[BEGIN]

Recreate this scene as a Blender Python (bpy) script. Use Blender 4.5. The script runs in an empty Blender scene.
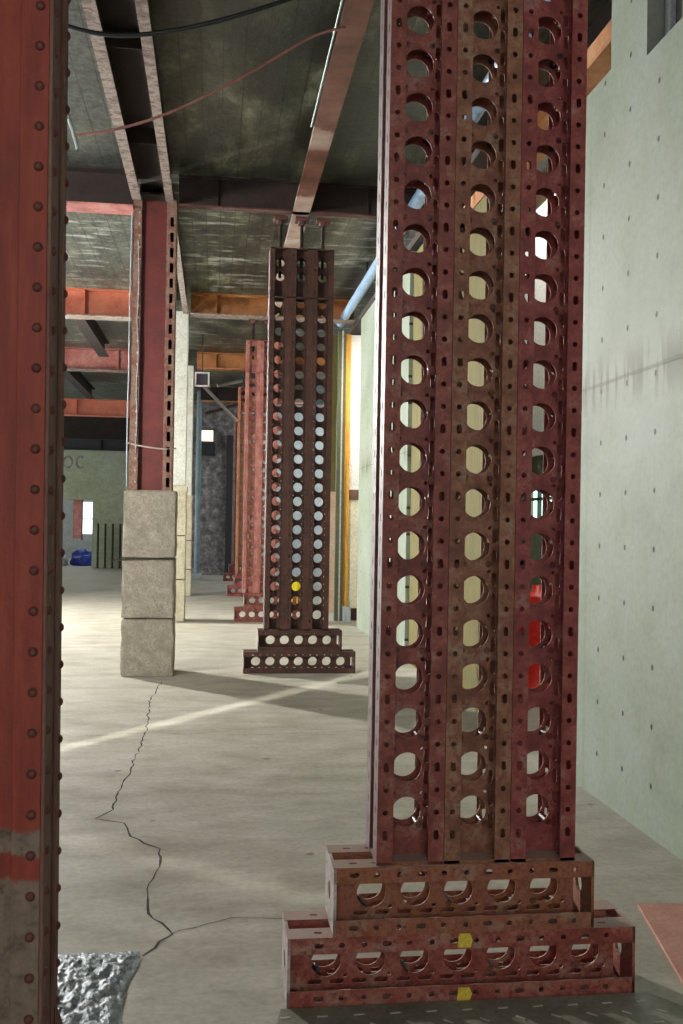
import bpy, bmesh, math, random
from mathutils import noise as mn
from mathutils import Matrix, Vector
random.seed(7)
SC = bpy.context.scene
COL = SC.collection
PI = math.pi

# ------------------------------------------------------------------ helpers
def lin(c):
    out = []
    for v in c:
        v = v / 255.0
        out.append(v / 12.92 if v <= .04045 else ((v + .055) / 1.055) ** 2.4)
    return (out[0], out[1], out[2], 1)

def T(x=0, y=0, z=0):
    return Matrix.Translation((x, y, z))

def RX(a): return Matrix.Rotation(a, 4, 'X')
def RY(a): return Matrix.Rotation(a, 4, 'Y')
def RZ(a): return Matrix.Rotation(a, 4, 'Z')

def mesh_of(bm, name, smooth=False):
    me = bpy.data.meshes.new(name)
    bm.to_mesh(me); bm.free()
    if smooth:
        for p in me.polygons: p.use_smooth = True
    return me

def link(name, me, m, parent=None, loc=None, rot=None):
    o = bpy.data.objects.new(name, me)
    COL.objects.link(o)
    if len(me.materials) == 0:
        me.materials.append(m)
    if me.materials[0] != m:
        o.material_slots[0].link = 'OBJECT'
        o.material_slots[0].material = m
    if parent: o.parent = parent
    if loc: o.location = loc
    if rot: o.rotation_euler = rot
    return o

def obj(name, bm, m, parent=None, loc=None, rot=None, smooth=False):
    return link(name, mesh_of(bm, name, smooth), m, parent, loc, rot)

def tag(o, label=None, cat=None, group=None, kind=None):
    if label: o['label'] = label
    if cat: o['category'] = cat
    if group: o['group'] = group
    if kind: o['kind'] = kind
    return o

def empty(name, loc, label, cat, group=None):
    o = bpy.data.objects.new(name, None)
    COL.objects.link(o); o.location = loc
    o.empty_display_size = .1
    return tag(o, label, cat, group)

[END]

§ **THE REQUEST**: Restate exactly, please, only the lines between the start of the data and the line containing "PI = math.pi", both ends included, skipping the pictures.

§ **RESULT**:
Recreate this scene as a Blender Python (bpy) script. Use Blender 4.5. The script runs in an empty Blender scene.
import bpy, bmesh, math, random
from mathutils import noise as mn
from mathutils import Matrix, Vector
random.seed(7)
SC = bpy.context.scene
COL = SC.collection
PI = math.pi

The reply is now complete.